New Zealand is on a collision course between funding bureaucracy and actually getting something done. Across the country, urban and rural businesses are facing enormous rate increases, some by as much as 50%.  Much of the funding increases are driven by environment measures, particularly freshwater and climate adaptation.  In many cases, our cities are in desperate circumstances with waterways and beaches often closed for human activity due to failing fresh, storm and wastewater systems.  The neglect of the past is catching up and catching up fast.

In rural New Zealand, despite what people have been told, the story is very different. There has not been the environmental neglect we have seen in many of our cities.  Intergenerational ownership of rural land is a key driver to nurturing and sustaining the land and protecting the environment.  As rural New Zealand moves to enhance further the quality of freshwater and make climate adaptations, I ask ‘who is going to pay for this?’  The answer is our growers and farmers.  They are paying this out of what they earn for selling their produce.  The problem they are facing is that their councils are coming along and asking for more money from rates to fund the council activities.  The question has to be asked, ‘what for?’

Vegetable and fruit growers, through the Good Agriculture Practice (GAP) schemes that are run from Europe, are independently audited against pre-determined standards.  These standards cover all activities and put in place the requirements for food safety, environmental sustainability and good employment practices.  The standards are delivered through farm plans, with compliance with those standards being independently audited. 

The results of those audits are available to the councils, while the standards are developed with the councils to meet their requirements.  These standards will also be adapted to meet the Government’s climate and freshwater requirements, when these are finalised by the Government. 
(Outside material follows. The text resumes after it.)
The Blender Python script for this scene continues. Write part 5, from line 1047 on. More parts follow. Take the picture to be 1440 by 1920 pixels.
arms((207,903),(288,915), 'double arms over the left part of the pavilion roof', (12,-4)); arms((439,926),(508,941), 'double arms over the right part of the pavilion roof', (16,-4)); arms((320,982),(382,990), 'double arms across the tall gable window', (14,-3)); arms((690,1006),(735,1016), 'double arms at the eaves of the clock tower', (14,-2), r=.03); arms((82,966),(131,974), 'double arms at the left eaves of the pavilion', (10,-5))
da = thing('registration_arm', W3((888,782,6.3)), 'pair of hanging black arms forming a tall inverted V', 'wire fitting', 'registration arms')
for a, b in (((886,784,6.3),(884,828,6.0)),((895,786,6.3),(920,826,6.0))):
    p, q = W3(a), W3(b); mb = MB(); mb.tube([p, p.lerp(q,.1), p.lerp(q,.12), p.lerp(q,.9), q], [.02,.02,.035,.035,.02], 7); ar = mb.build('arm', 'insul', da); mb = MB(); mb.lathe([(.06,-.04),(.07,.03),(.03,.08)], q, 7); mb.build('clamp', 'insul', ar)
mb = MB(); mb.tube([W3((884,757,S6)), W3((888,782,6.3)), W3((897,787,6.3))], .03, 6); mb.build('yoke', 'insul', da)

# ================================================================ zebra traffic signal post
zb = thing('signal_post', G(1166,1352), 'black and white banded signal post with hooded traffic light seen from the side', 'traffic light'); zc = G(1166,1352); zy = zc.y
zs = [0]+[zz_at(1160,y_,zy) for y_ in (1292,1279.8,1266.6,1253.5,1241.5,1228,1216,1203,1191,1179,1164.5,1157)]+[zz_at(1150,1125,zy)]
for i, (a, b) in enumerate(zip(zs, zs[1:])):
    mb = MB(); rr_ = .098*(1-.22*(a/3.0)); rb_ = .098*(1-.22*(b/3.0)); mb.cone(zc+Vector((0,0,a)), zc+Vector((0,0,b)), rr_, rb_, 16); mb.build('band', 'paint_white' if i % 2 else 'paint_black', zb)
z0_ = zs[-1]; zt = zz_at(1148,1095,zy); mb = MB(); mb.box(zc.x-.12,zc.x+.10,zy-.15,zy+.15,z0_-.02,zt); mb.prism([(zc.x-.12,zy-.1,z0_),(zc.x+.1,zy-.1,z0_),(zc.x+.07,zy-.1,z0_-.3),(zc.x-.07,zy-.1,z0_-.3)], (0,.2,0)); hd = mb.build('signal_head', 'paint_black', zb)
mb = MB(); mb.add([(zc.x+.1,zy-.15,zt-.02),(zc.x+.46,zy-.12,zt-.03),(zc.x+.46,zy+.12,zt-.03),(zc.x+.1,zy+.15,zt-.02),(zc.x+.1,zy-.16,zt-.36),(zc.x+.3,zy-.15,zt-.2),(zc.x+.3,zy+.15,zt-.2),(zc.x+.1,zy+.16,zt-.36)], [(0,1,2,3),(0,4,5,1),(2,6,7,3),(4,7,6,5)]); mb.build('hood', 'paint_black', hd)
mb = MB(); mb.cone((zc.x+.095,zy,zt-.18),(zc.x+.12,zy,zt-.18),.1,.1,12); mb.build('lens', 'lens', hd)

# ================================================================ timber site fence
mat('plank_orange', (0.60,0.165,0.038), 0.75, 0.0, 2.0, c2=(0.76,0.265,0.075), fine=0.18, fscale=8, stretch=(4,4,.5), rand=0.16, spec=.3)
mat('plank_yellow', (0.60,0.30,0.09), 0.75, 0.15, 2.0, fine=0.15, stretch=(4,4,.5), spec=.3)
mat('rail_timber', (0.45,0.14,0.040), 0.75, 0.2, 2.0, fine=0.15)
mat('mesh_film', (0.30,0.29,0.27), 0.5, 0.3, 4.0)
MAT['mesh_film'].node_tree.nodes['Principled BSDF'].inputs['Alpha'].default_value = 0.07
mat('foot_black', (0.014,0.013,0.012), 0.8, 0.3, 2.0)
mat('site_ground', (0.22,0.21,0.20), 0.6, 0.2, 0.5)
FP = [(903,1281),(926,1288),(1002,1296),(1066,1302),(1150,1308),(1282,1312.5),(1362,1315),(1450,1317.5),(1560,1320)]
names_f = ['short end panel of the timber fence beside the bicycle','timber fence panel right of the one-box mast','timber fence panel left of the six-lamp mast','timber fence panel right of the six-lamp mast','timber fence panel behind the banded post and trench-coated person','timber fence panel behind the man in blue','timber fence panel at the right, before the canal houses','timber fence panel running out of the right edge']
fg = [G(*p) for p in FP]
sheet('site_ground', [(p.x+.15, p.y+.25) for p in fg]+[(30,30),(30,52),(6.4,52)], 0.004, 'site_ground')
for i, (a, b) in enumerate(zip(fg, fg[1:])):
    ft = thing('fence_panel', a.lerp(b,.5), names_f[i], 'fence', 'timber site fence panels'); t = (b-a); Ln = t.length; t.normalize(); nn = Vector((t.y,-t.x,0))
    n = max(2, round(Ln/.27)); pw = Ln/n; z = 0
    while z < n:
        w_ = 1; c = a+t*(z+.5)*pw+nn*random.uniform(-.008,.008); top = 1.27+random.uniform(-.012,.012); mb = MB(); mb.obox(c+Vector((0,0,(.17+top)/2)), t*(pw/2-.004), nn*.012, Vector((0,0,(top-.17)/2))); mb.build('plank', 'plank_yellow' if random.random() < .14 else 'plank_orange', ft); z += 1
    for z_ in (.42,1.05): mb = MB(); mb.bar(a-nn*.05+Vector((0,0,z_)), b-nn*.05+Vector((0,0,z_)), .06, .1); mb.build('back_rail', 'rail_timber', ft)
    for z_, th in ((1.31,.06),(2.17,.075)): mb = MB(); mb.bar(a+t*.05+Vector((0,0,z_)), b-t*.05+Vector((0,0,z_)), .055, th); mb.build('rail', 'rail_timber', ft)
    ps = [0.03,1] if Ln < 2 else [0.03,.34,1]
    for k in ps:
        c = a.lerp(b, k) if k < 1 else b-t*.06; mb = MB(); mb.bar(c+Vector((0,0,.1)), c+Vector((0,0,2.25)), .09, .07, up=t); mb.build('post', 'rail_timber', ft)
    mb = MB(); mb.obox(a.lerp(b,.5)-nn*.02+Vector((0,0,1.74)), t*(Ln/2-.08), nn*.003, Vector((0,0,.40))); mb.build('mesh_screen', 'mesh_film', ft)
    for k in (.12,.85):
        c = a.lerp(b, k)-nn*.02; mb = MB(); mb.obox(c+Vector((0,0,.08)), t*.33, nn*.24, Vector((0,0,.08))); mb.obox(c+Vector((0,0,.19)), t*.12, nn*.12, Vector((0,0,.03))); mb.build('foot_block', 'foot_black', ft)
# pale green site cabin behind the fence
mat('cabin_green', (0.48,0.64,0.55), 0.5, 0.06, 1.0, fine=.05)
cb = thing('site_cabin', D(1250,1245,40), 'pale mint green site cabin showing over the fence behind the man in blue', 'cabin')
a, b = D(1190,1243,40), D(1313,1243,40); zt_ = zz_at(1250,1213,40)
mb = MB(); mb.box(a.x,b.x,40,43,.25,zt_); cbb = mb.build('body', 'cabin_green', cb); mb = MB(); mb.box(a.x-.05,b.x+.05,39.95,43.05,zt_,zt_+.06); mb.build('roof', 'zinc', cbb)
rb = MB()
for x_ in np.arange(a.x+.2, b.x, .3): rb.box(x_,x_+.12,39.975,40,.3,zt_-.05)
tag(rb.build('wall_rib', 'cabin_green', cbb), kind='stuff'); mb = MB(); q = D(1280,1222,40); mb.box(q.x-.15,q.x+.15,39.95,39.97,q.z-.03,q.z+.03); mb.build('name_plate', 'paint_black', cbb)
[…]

The responsibility for delivery rests with the grower, the person on the land.  A failure to pass audit could result in distributors, exporters and the world’s supermarkets refusing to take the grower’s produce.  This is the ultimate sanction – no income.  This is a very cost effective and robust system for councils but more importantly, it is delivering what the environment needs.

As I’ve explained, New Zealand’s growers will deliver what councils and the Government require, and will pay for it themselves.  So why are rural rates increasing?  If it is to pay for the improvements so urgently needed in towns and cities, then that is simply not right.  Equity demands that those who are responsible for the degradation of the environment should pay for it.  Not those in the rural sector who are doing what is required for a sustainable environment, and growing the healthy food we need to survive.

Councils across the country are at present contemplating rate increases.  In many cases, the councils are looking to the rural sector to fund more of their activities.  What we are advocating for is for equity to apply, and that those responsible for the problems pay the increased rates, not those people and businesses that have already made such a significant and continued contribution to a sustainable environment.